July 8, 2010 - 0 Comments

Last week Cisco and leading global early stage venture capital firm Draper Fisher Jurvetson (DFJ) announced the winners of their second annual Global Business Plan Competition and the recipient of a seed investment totaling $250,000. The winner is Ambiq Micro, a spin-out from the The University of Michigan led by two young entrepreneurs who may have just created the world’s most energy-efficient microcontroller  (and the next best thing to happen to fashion – see below). Selected from over 1,000 applicants hailing from 17 different countries, members from the DFJ Global Network and Cisco executives met Tuesday with finalists from across the globe, using state-of-the-art Telepresence™ technology to discuss face-to-face how these entrepreneurs will change the world.

Looking to enter the DFJ-Cisco business plan competition next year? Check out some advice from Cisco Vice President of Corporate Development Hilton Romanski, DFJ Managing Director Tim Draper, and winner Ambiq Micro’s CEO Scott Hanson on the importance of innovation, particularly during times of economic stagnation.    

Ambiq Micro CEO Scott Hanson explained how his new microcontroller device is critically important for the upcoming revolution in computing. This revolution will be defined by the demand for energy-efficient extended battery life and the pervasiveness of microcontrollers, tiny little computers which in the future may be used to monitor everything from biorhythms to the safety of your environment.  In their presentation, Hanson and fellow business partner Phil O’Neil explained how their smaller-than-a-penny device could allow for microprocessors to be implanted in places no computer has dared go before, like the Sherwin Williams primer on your walls and the sling-back Jimmy Choos on your feet.  Cisco Vice President of Corporate Development Hilton Romanski explained the impact Ambiq Micro’s energy-efficient microcontroller may have on the future of technology. “This device is important because it might enable you to have a better life, or in some cases, to do a better job.”

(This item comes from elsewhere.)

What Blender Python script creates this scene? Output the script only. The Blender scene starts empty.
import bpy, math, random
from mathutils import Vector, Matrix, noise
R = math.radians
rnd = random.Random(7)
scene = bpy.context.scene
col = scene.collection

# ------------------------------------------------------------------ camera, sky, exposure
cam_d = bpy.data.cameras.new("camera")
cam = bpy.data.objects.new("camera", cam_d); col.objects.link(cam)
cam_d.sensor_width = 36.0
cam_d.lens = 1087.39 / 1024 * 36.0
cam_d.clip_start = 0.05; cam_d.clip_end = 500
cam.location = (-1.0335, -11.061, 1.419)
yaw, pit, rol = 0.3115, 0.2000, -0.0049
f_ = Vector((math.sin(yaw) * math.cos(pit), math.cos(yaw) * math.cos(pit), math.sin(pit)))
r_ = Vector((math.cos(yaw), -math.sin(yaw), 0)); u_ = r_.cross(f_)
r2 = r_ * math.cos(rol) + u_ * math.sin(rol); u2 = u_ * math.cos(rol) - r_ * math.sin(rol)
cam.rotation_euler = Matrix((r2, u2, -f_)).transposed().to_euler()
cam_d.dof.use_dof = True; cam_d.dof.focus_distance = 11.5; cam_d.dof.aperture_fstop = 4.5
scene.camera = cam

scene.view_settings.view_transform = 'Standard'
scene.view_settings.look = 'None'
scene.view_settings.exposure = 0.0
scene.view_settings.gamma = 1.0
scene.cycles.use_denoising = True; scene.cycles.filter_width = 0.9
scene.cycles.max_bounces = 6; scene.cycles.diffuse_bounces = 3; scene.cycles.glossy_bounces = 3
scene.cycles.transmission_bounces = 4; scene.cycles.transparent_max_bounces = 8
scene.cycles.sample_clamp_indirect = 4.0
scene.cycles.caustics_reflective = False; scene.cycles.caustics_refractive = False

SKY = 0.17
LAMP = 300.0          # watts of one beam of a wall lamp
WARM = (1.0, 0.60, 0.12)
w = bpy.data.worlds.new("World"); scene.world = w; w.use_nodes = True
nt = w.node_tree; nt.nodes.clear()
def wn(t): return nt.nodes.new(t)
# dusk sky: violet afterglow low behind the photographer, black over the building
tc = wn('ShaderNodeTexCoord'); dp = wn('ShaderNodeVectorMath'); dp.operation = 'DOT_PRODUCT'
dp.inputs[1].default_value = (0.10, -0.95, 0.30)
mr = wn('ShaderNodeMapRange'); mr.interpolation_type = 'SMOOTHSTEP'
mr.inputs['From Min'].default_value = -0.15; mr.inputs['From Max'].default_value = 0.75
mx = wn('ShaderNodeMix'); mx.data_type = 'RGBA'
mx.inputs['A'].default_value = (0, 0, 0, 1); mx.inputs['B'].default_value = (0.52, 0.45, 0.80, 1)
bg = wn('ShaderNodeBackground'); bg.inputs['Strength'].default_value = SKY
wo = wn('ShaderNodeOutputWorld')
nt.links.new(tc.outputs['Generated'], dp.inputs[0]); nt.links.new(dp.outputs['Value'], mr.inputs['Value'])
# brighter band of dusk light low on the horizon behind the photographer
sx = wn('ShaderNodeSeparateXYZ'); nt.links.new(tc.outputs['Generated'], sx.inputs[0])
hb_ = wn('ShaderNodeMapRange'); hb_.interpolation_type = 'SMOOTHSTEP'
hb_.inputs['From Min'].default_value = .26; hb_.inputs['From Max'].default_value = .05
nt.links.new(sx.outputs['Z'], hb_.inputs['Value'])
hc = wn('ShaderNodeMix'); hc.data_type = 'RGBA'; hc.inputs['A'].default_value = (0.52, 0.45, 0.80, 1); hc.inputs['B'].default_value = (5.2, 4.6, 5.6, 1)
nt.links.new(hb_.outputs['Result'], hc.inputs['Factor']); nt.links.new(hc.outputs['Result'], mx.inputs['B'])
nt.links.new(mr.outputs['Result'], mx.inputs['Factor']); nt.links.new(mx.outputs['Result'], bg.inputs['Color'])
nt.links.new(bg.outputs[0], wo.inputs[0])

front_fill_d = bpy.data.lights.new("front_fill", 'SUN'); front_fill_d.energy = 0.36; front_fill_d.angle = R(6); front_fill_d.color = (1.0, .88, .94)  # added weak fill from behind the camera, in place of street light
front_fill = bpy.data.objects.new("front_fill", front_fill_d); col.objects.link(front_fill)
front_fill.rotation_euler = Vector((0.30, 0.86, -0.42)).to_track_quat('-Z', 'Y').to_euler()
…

But don’t worry, the competition wasn’t entirely about energy-efficient mini-computers and how that could eventually help you put more RAM in your sling-backs. Here’s a fun fact wrap-up:

  1. One of the finalists from China, Deli Worm, has a plan to create a maggot farm designed to save the fate of fish as we know it. They cited a recent documentary, claiming that by 2048, 90% of the fish population will be depleted. In their words, “If you want your grandchildren to know what fish look like, you’ll invest in Deli Worm.”
  2. The finalists from Brazil, Silicon Reef, appeared before the judges sporting the jerseys of their favorite for the World Cup. Which team? You guessed it – Brazil. 
  3. Despite winning a quarter of a million dollars and the continued support of Cisco and DFJ, Hanson said that the Telepresence™ experience was his favorite part of the competition.
  4. 4 of the 16 companies competing in the final round had female CEOs.
  5. DFJ Managing Director Tim Draper and Hanson may now be business partners, but there was still at least one area where they weren’t on the same page.  Although Hanson likened the week’s events to the “The World Cup of business plan competitions”, Draper proudly referred to it as the “The Nobel Prize for entrepreneurs.” Better get the FIFA referees from Norway on the line.